By Dave Workman
Senior Editor
When the Kitsap Sun, a newspaper in Bremerton, WA recently did an analysis of more than three years’ worth of data from the state Department of Licensing (DOL) on concealed carry, the Sun discovered that “the number of women licensed to carry handguns is growing fast across the state and especially in Kitsap (County).’
It appears to be part of a national trend, contributing to more than 13 million active concealed carry licenses and permits nationwide, according to some estimates.
Washington’s DOL provides monthly updates to TGM on the number of active concealed pistol licenses in the Evergreen State, and it just might startle some people who consider Washington to be a bastion of liberal Democrats.

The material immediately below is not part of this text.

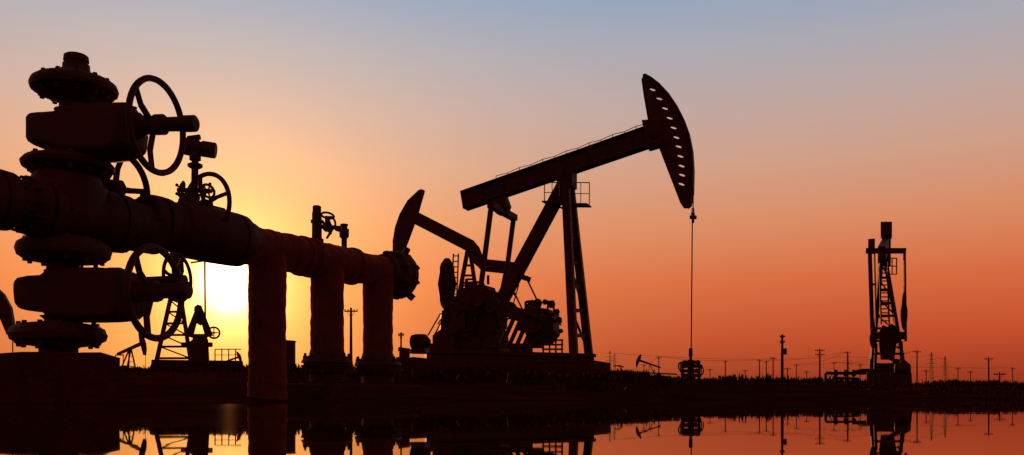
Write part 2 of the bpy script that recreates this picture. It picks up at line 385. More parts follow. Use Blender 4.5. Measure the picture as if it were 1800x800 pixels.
for yl,(x0,x1),(yt,yb) in ((-.75,(957,984),(321,356)),(.75,(1006,1036),(321,360))):
    b=B()
    for dy in (-.3,.3):
        c=[P(x0,yb,yl+dy),P(x1,yb,yl+dy),P(x1,yt,yl+dy),P(x0,yt,yl+dy)]
        cm=[c[0].lerp(c[3],.5),c[1].lerp(c[2],.5)]
        for i,j in ((0,1),(1,2),(2,3),(3,0)): b.tube(c[i],c[j],.018,n=6)
        b.tube(cm[0],cm[1],.014,n=6); b.tube(c[0].lerp(c[1],.5),c[3].lerp(c[2],.5),.014,n=6)
    for x,y in ((x0,yb),(x1,yb),(x1,yt),(x0,yt),(x0,(yt+yb)/2),(x1,(yt+yb)/2)): b.tube(P(x,y,yl-.3),P(x,y,yl+.3),.016,n=6)
    b.prism([P(x0,yb,yl),P(x1,yb,yl),P(x1,yb+2,yl),P(x0,yb+2,yl)],ey*.3)
    b.bar(P(x0+4,yb+1,yl),P(995,yb+12,yl*.3),.05,.05); b.bar(P((x0+x1)/2,yb+1,yl),P(995,yb+1,yl*.2),.06,.06)
    b.out('service_platform',pj,M_steel)
E=P(884,372)
b=B(); b.bar(E-ey*1.2,E+ey*1.2,.24,.22,side=A.ex); b.prism([P(866,353),P(890,345),P(896,362),P(890,378),P(876,378),P(864,364)],ey*.2); b.tube(P(880,362,-.3),P(880,362,.3),.12); b.out('equalizer',pj,M_iron,bevel=.015)
S=P(880,540)
pinN=P(842,530,-1.1); pin=pinN+ey*1.1
for s in (-1,1):
    b=B(); b.bar(E+ey*s*1.1,pin+ey*s*1.1,.12,.15,side=ey); b.tube(pin+ey*(s*1.1-.12),pin+ey*(s*1.1+.12),.17,n=18); b.out('pitman_arm',pj,M_paint)
cw=P(950,568)
cd=(cw-S).normalized(); cn=ey.cross(cd)
for s in (-1,1):
    b=B(); o1=S+ey*s*.85
    b.bar(pin+ey*s*.85,S+ey*s*.85,.16,.34,side=ey); b.bar(o1,cw+ey*s*.85+cd*.1,.16,.38,side=ey); b.tube(o1-ey*.12,o1+ey*.12,.28,n=24)
    cr=b.out('crank',pj,M_iron,bevel=.02)
    for q_ in (-1,1):
        b=B(); pts=[]
        c_=cw+ey*s*1.0+cn*q_*.14
        for i in range(15):
            a=math.pi*i/14; rr=.32+.03*math.cos(i*3)
            pts.append(c_+cd*rr*1.2*math.cos(a)+cn*q_*rr*math.sin(a))
        b.prism(pts,ey*.14); b.tube(c_+cn*q_*.30-ey*.22+cd*.1,c_+cn*q_*.30+ey*.22+cd*.1,.06,n=8); b.tube(c_+cn*q_*.26-cd*.25-ey*.2,c_+cn*q_*.26-cd*.25+ey*.2,.06,n=8)
        b.out('counterweight',cr,M_iron,bevel=.03)
rnd=random.Random(11)
b=B()
b.prism([P(x,y,.2) for x,y in ((926,560),(934,548),(948,542),(966,544),(976,558),(979,588),(966,604),(934,608))],ey*.4)
for x,y,r in ((932,538,.13),(945,533,.16),(958,531,.10),(969,535,.14),(979,548,.10),(983,562,.1),(924,546,.10),(986,582,.08),(940,545,.18),(970,594,.14)):
    b.tube(P(x,y,rnd.uniform(-.4,0)),P(x,y,rnd.uniform(.3,.6)),r,n=12)
for x in (937,950,963,974): b.bar(P(x,548,.2),P(x+rnd.uniform(-2,2),528,.2),.07,.07)
b.tube(P(924,530,.3),P(924,560,.3),.05,n=8); b.tube(P(924,531,.3),P(938,529,.3),.05,n=8)
for x in (955,966,977,988): b.bar(P(x,596,-.2),P(x,628,-.2),.06,.06)
for y in (598,606,614,622): b.bar(P(953,y,-.3),P(990,y,-.3),.07,.06)
b.out('engine',pj,M_iron,bevel=.02)
b=B(); b.prism([P(x,y) for x,y in ((802,540),(804,524),(812,522),(814,510),(826,508),(828,500),(842,500),(844,506),(862,504),(864,510),(876,514),(884,528),(884,575),(876,585),(818,588),(804,575))],ey*.45)
b.tube(P(838,540,-.6),P(838,540,.6),.3,n=20); b.tube(S-ey*.9,S+ey*.9,.16,n=16)
for x0,x1 in ((800,822),(834,850),(862,884)): b.prism([P(x0,585),P(x1,582),P(x1+4,624),P(x0-6,624)],ey*.5)
b.prism([P(806,585),P(884,580),P(884,592),P(806,596)],ey*.5)
b.bolts(P(838,502),UP,.3,6,.04,.1); b.tube(P(820,508),P(820,490),.06,n=8); b.tube(P(858,500,.3),P(858,484,.3),.05,n=8); b.tube(P(820,491),P(832,491),.04,n=8)
b.prism([P(x,y,-.7) for x,y in ((768,598),(786,594),(800,590),(806,622),(766,622))],ey*.3)
b.out('gearbox',pj,M_iron,bevel=.02)
b=B(); b.lathe(P(738,601,-.35),A.ex,[(-.32,.16),(-.28,.26),(.22,.27),(.28,.2),(.4,.08)],20); b.prism([P(728,612,-.35),P(750,612,-.35),P(754,622,-.35),P(724,622,-.35)],ey*.22)
for i in range(7): b.torus(P(731+i*2.2,601,-.35),A.ex,.275,.012,20,4)
b.out('motor',pj,M_steel,bevel=.01)
b=B(); c1=P(762,597,-.5); c2=P(818,562,-.6)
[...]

As of May 2, the state reported 534,978 active CPLs, a gain of 4,272 during the month of April, and a spike of 25,400 since the first of the year. This averages to 6,350 additional CPLs every month for the first four months of the year.
Roughly one in five licenses are held by women, and in some counties, that ratio is tighter, about one in four.
The Kitsap newspaper quoted data from the Harvard Injury Control Research Center that said 12 percent of American women own a firearm, compared with about 33 percent of men. The newspaper also said 61 percent of women gun owners have more than one firearm and noted that a story in Marie Claire magazine published in February reported that 77 percent of those women own handguns, for protection from strangers.
Down in Arizona, there were 265,024 active carry licenses on May 2, and the largest segment of those were among adults in their 60s, according to data from the state Department of Public Safety.
What’s going on here?
John Urquhart, sheriff of King County, which is Washington’s most populous county that encompasses Seattle, told TGM that this phenomenon might be attributable to a variety of factors.
“I think there are likely several reasons for the increase in CPL’s,” Urquhart said. “Of course Washington is essentially a ‘shall issue’ state. But also it feels to me like the San Bernardino and Paris shootings have left a sense of general ‘unease,’ and people might be reacting by getting a concealed carry permit, whether they intend to actually carry or not.”
Urquhart may have pegged it. In the days following the San Bernardino and Paris attacks, there were ample stories about how people were flocking to their local police or sheriff’s departments, applying for licenses or permits. In addition, gun shop traffic was up in many parts of the country as concern over domestic terrorism went up.
The Marie Claire article noted that “56 percent of gun-owning women think having a gun at home makes it a safer place. But only 20 percent of women in the general populace do.” That squares with a Rasmussen poll published last Dec. 11 that revealed “63 percent of Americans with a gun in their household feel safer because someone in that household owns a gun.”
Which group is more “mainstream?” Or should that read, “Which group has a better handle on the real world?”
Just days before the Kitsap newspaper ran its story, an 80-year-old woman living in Sultan, in Washington’s Snohomish County, was being applauded for having fatally shot a home intruder who stabbed her husband in the abdomen with a large knife. The man had broken into the home in an apparent attempt to get the keys to the couple’s truck, which he may have been trying to steal. They did not know the man.
When the attack started, the woman ducked into their bedroom and retrieved a handgun. She shot the attacker multiple times and he died at the scene.
While the Marie Claire report suggested that women are less likely to carry their guns in public than men, 15 percent of licensed women do carry their guns.
There have been a few unfortunate tragedies in the news, including the death of a 26-year-old woman in Milwaukee, WI who was fatally shot in April when her toddler found a loaded handgun. In December 2014, an Idaho woman was killed while shopping when her child somehow managed to discharge a handgun she had in her purse. A Florida woman, described as a gun rights activist, was shot in the back when her child found a handgun in her car, as she was driving. That woman survived.
Overall, however, with the number of firearms in private possession, and considering the number of people licensed to carry, such mishaps are pretty rare and they do get a lot of publicity.
There does not appear to be any slowdown in the trend, either. Washington’s CPL number has been steadily climbing for more than three years. Back on Jan. 2, 2013, the state DOL told TGM that there were, at the time, 392,784 active licenses. One year later, on Jan. 2, 2014, that number had jumped to 449,532, an increase that year of 56,748 CPLs.
If this year’s monthly pattern continues, the state could add somewhere in the neighborhood of 75,000 new licenses.